Retype everything in the listing, leaving each line exactly as it is.

● **Stored data**
■ ■ ■ ■ ■ ■ ■

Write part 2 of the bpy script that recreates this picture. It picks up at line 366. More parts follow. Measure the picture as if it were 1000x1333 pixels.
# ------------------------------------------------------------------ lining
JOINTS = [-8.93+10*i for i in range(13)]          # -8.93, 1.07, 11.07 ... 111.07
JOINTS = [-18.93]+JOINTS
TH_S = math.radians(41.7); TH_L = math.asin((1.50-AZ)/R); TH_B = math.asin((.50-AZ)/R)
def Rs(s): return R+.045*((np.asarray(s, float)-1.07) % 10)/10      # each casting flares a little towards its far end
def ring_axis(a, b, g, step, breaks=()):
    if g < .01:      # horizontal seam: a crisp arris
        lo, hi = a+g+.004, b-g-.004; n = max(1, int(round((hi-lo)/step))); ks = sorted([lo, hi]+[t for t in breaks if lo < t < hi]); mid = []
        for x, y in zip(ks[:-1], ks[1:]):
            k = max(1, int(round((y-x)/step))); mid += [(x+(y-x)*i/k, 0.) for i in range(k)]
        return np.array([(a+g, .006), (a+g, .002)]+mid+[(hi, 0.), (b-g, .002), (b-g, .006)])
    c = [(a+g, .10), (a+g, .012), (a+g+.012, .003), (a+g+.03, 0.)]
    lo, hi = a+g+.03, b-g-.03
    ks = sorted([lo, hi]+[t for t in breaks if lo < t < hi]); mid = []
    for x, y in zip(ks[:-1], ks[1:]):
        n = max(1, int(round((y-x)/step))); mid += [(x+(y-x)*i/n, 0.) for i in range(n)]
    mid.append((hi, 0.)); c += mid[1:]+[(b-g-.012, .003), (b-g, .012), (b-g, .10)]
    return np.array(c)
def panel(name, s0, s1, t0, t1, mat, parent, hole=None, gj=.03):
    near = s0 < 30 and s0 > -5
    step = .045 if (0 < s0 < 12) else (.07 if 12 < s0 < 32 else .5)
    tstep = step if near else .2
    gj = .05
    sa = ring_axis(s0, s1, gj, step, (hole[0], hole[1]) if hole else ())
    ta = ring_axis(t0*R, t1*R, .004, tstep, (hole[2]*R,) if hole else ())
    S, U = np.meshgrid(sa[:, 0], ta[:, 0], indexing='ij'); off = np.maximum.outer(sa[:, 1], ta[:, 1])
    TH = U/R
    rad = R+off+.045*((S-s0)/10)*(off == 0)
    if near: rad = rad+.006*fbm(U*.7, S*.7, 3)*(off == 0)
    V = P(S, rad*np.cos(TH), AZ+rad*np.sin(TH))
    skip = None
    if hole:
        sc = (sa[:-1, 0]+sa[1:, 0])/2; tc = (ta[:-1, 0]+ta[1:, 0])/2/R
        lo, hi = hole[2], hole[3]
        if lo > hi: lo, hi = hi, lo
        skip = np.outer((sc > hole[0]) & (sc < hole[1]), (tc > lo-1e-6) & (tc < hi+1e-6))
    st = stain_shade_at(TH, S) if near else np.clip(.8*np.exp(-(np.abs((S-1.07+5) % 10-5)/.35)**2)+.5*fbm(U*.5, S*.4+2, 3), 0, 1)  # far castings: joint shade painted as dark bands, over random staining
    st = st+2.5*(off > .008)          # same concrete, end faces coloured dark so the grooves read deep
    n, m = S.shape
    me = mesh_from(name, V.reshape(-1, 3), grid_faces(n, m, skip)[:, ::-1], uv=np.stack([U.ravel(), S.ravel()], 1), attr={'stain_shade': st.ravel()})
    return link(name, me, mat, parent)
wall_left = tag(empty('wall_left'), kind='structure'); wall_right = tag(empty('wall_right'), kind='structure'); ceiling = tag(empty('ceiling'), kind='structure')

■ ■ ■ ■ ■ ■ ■

● **Exercise response**
Write part 2 of the bpy script that recreates this picture. It picks up at line 366. More parts follow. Measure the picture as if it were 1000x1333 pixels.
# ------------------------------------------------------------------ lining
JOINTS = [-8.93+10*i for i in range(13)]          # -8.93, 1.07, 11.07 ... 111.07
JOINTS = [-18.93]+JOINTS
TH_S = math.radians(41.7); TH_L = math.asin((1.50-AZ)/R); TH_B = math.asin((.50-AZ)/R)
def Rs(s): return R+.045*((np.asarray(s, float)-1.07) % 10)/10      # each casting flares a little towards its far end
def ring_axis(a, b, g, step, breaks=()):
    if g < .01:      # horizontal seam: a crisp arris
        lo, hi = a+g+.004, b-g-.004; n = max(1, int(round((hi-lo)/step))); ks = sorted([lo, hi]+[t for t in breaks if lo < t < hi]); mid = []
        for x, y in zip(ks[:-1], ks[1:]):
            k = max(1, int(round((y-x)/step))); mid += [(x+(y-x)*i/k, 0.) for i in range(k)]
        return np.array([(a+g, .006), (a+g, .002)]+mid+[(hi, 0.), (b-g, .002), (b-g, .006)])
    c = [(a+g, .10), (a+g, .012), (a+g+.012, .003), (a+g+.03, 0.)]
    lo, hi = a+g+.03, b-g-.03
    ks = sorted([lo, hi]+[t for t in breaks if lo < t < hi]); mid = []
    for x, y in zip(ks[:-1], ks[1:]):
        n = max(1, int(round((y-x)/step))); mid += [(x+(y-x)*i/n, 0.) for i in range(n)]
    mid.append((hi, 0.)); c += mid[1:]+[(b-g-.012, .003), (b-g, .012), (b-g, .10)]
    return np.array(c)
def panel(name, s0, s1, t0, t1, mat, parent, hole=None, gj=.03):
    near = s0 < 30 and s0 > -5
    step = .045 if (0 < s0 < 12) else (.07 if 12 < s0 < 32 else .5)
    tstep = step if near else .2
    gj = .05
    sa = ring_axis(s0, s1, gj, step, (hole[0], hole[1]) if hole else ())
    ta = ring_axis(t0*R, t1*R, .004, tstep, (hole[2]*R,) if hole else ())
    S, U = np.meshgrid(sa[:, 0], ta[:, 0], indexing='ij'); off = np.maximum.outer(sa[:, 1], ta[:, 1])
    TH = U/R
    rad = R+off+.045*((S-s0)/10)*(off == 0)
    if near: rad = rad+.006*fbm(U*.7, S*.7, 3)*(off == 0)
    V = P(S, rad*np.cos(TH), AZ+rad*np.sin(TH))
    skip = None
    if hole:
        sc = (sa[:-1, 0]+sa[1:, 0])/2; tc = (ta[:-1, 0]+ta[1:, 0])/2/R
        lo, hi = hole[2], hole[3]
        if lo > hi: lo, hi = hi, lo
        skip = np.outer((sc > hole[0]) & (sc < hole[1]), (tc > lo-1e-6) & (tc < hi+1e-6))
    st = stain_shade_at(TH, S) if near else np.clip(.8*np.exp(-(np.abs((S-1.07+5) % 10-5)/.35)**2)+.5*fbm(U*.5, S*.4+2, 3), 0, 1)  # far castings: joint shade painted as dark bands, over random staining
    st = st+2.5*(off > .008)          # same concrete, end faces coloured dark so the grooves read deep
    n, m = S.shape
    me = mesh_from(name, V.reshape(-1, 3), grid_faces(n, m, skip)[:, ::-1], uv=np.stack([U.ravel(), S.ravel()], 1), attr={'stain_shade': st.ravel()})
    return link(name, me, mat, parent)
wall_left = tag(empty('wall_left'), kind='structure'); wall_right = tag(empty('wall_right'), kind='structure'); ceiling = tag(empty('ceiling'), kind='structure')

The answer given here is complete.